As one of the first to take advantage of room conversion technology, distance running coach Alberto Salazar said, "It really is a way of bringing the mountain to us."

On the fast track

Chauncey Billups of the Pistons suffered a groin injury near the end of last season, the kind of muscle strain that can linger and make rehabilitation efforts difficult. But the point guard recovered with surprising speed, missing just two games and logging 36 minutes in his first game back. Billups and Kander believe the team's altitude exercise chamber played a role in the quick recovery.

After a 10-minute session on the stationary bike at 9,000 feet, Billups told Kander he felt "less sore" and like he "worked out for an hour." On the court the next day, Billups successfully executed a series of defensive slides that were too painful to try 24 hours earlier.

"I wasn't healed, but I felt a little better when I came out of the tank than when I went in," said Billups. "I don't know if it was because of what I did. It probably sped up my process."

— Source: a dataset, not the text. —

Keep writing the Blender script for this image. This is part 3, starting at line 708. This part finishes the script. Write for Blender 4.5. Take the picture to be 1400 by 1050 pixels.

When an injured athlete can return to peak condition with shorter rehab workouts, the transition back to competition is smoother and quicker. Kander also has seen the exercise chamber help athletes maintain their conditioning despite limited practice and playing time.

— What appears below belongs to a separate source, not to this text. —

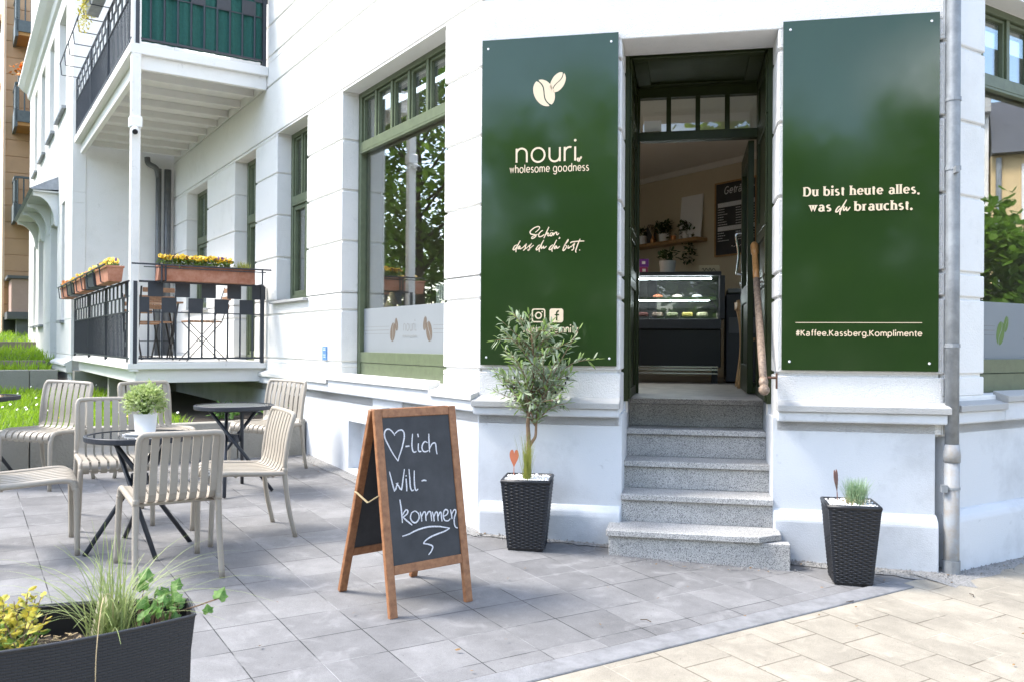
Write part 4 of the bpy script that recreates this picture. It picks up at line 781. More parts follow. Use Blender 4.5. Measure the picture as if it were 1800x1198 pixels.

"The rehab aspect is probably what's going to affect more people," said Kander. "If you can get guys back quicker, get them on the court faster and the risk of reinjury is reduced, that's huge."

Enjoying a fresh start in Phoenix after an injury-riddled stint in Orlando, Grant Hill took advantage of the chamber recently purchased by the Suns. He went through regular workouts inside the chamber in the six weeks before preseason started. From training camp in Tucson, Hill reported that his body felt strong and fresh. Although it went unsaid that the chamber could help Hill remain injury-free this season and extend his career, that is definitely the hope.

"I was very efficient in my offseason workouts," said Hill. "I was able to get a lot done in a shorter amount of time. At first, you feel out of shape in there, gasping for air, but slowly you see improvement and carryover. It seemed like the transition from conditioning off the court to working out on the court was a lot smoother than it has been in the past."

As acceptance and usage of simulated altitude chambers grow, the push into the mainstream will likely come from basketball, primarily NBA teams, for a combination of physiological, logistical, and financial reasons. If teams can increase an athlete's time to exhaustion and essentially put fresher players on the court in the fourth quarter, then that could mean the difference between winning and losing. Smaller rosters also make it more practical to train NBA players in an exercise chamber, and NBA teams appear willing to pay for the technology. Currently, two more NBA franchises plan to try altitude exercise chambers.

The big breakthrough likely will come from a team that uses artificial altitude exercise units to help win a championship or a high-profile player who follows the "live high, train low" method during a career year.

With his sights set on playing in the NBA, Matthews already has considered investing in a sleeping unit if he reaches the next level. He said if it helps him play well and produce, "why not?" Like Matthews, more athletes and teams could be coming to the same conclusion.